U.S. President Obama opened his appearance at the G20 summit of world leaders in Australia with a speech that had to make Beijing think, reports GHN based on CNN.
The United States is a big part of the power balance in Asia and plans to throw more of its weight onto the scale, the president told a crowd at the University of Queensland in Brisbane.
"We will continue to deepen our engagement using every element of American power -- diplomacy, military, economic, development, the power of our values and ideals," he said.
And the United States will band together with nations in the region. It will work toward giving them more heft -- so that big nations do not "bully the small," Obama said.
That has been a common phrase used in reference to territorial disputes between China and other southeast Asian nations.
China's relations with Vietnam and the Philippines have soured over maritime tensions. But China's bitterest dispute has been with Japan.
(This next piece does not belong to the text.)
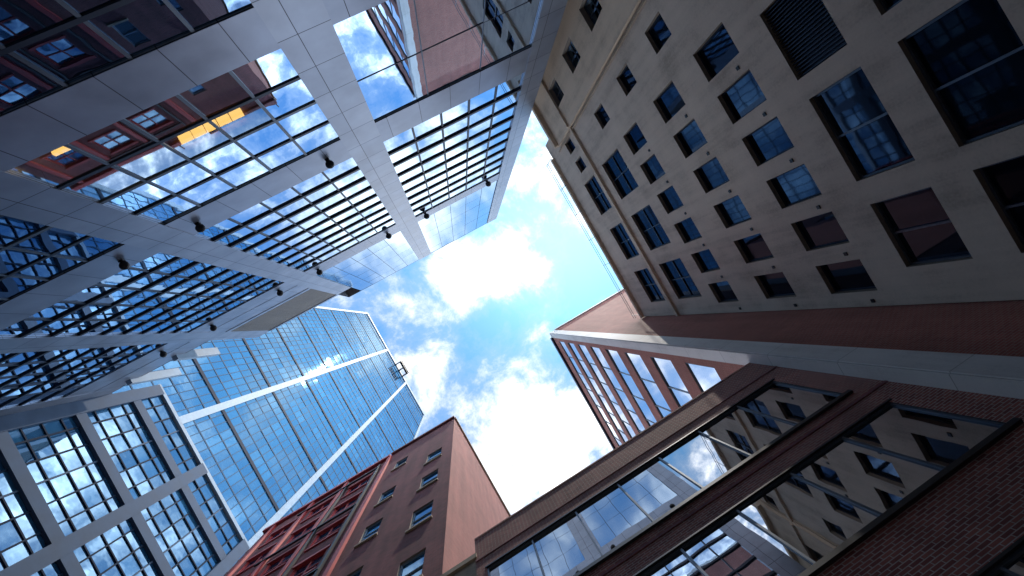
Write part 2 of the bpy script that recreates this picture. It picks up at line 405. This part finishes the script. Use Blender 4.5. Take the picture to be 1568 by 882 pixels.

Military boats and planes have hummed around small, uninhabited islands that both countries lay claim to,heating up rhetoric and defense posturing between Tokyo and Beijing.
In many of the disputes, access to underwater oil has been at stake.
Obama singled out China, saying it would have to play by the same rules as its neighbors.
"We'll support ASEAN's effort to reach a code of conduct with China that reinforces international law in the South China Sea," he said.
ASEAN stands for the Association of Southeast Asian Nations, and it is made up of 10 smaller Southeast Asian nations, most of them developing economies.
China, Japan and South Korea are not members.